My views of homosexuality, transpeople, and many other social issues − with exception to abortion − had been shifting more toward a "how could God view this as a sin" mentality. If something didn't harm anyone then how was it violating "God's Economy." While Dominionism teaches that Christians are to control the earth in all its glory (including the politics), it's just an extreme view of the common Christian belief in the “cultural mandate,” the belief that we're to be light and salt to a dark and rotten world. Thus, God has a natural order that we Christians are called to uphold and maintain, and part of that natural order involves human sexuality. But why would two men or two women loving each other violate God's economy? What about this is harmful? Things didn't make sense to me.
Raised to believe that the Bible was the absolute authority over everything, once I began to remove it from the center of my worldview as the only source of authority, I began to open myself up to new ideas. This transition was essential in my transition to Orthodoxy − after all, you can't believe in Sola Scriptura and be a good Orthodox. I had to open the door to Tradition and, by extension, reason.
Yet, even within the Orthodox faith I saw the ugliness that I grew accustomed to in the SBC. The view of homosexuals, of those not of the faith, was shifting due to political grounds. I had studied philosophy and apologetics so intellectually I was very much a Christian, but existentially I was moving away from the faith entirely as I began to doubt it more and more.
Throughout the years, thanks to Francis Schaeffer's thought guiding my own, I believed that certain aspects of the Bible had to be true in a very historical literal sense. The creation and fall of Adam and Eve was one example, otherwise how do we explain the existence of evil in this world and the need for God to save us? The death and resurrection of Christ, otherwise what hope was there for us in a literal physical resurrection? Thus, as I began to question my faith and shift toward Orthodoxy and even away from Orthodoxy, I already had a strong pretty bright line around what was a challenge to my faith and what wasn't. Finding out that the Bible was just wrong about certain things wasn't a challenge to my faith. Being unable to escape the evolution of humans as a species was a challenge to my faith due to how my faith had been constructed in such an absolute and rigid way.
I am convinced that had I grown up under a less-rigid version of Christianity that I'd probably still be a Christian or a theist of some type. I know quite a few Christians and theists who are great people and who's faith is foreign and alien to anything I would have recognized as a legitimate Christian faith when I was a Christian, but now I see as a completely reasonable way of shoring up their beliefs with what is known about reality. But I didn't grow up in that version of Christianity. I grew up in an extremely orthodox (within the American evangelical tradition) denomination with an extremely orthodox upbringing. My faith became all or nothing, to the point that it became nothing.

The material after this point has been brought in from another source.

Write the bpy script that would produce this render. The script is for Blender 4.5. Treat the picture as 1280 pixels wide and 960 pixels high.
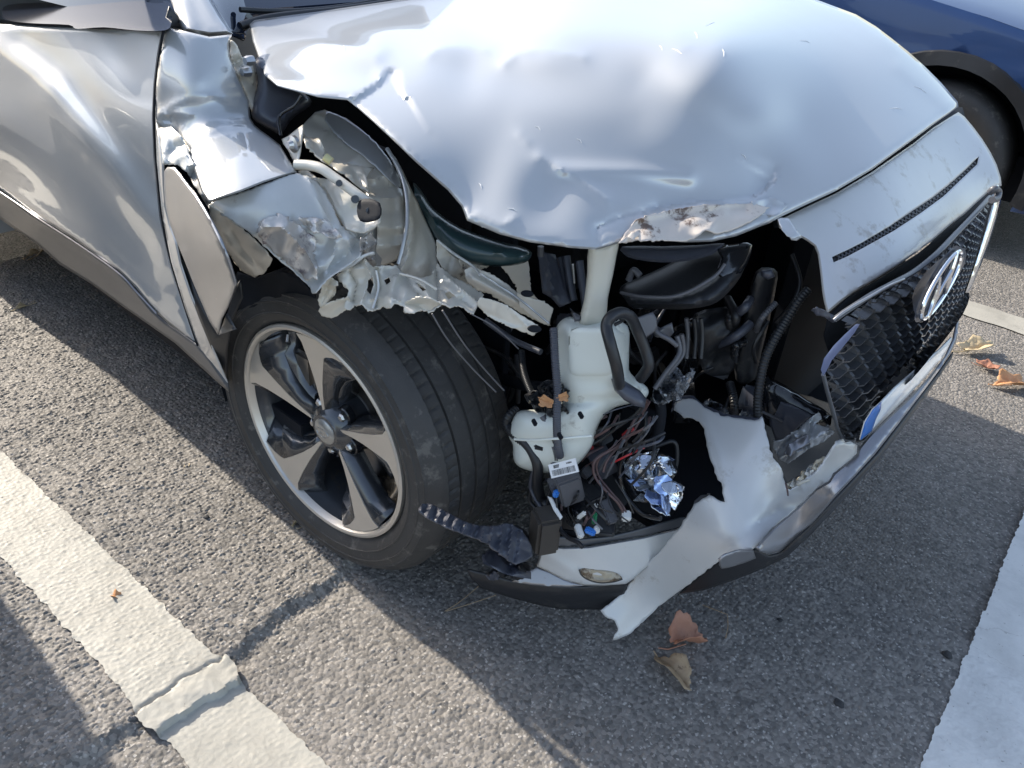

Early in my Christian education I was introduced to the book Escape From Reason by Francis Schaeffer. The book lates the foundation for a conservative evangelical view of the world. In fact, it's difficult to be a respected conservative evangelical and not have been familiar with Schaeffer. If Schaeffer was escaping from “reason,” the word he used to describe the system of liberalism and neo-orthodoxy that had taken over the world, then I'm escaping from Eden, the system of conservativism and orthodoxy that has taken over Christianity.
To escape from Eden is to escape the Biblical narrative of the creation, fall, and redemption of humanity and instead take the Bible and the world as it is. This blog is the aftermath of that escape. A lot of posts will deal with Christianity and faith, but some will just be about politics, economics, philosophy, culture, or any number of other issues. It's my attempt to rebuild my worldview and work through these issues once more, this time with a new perspective.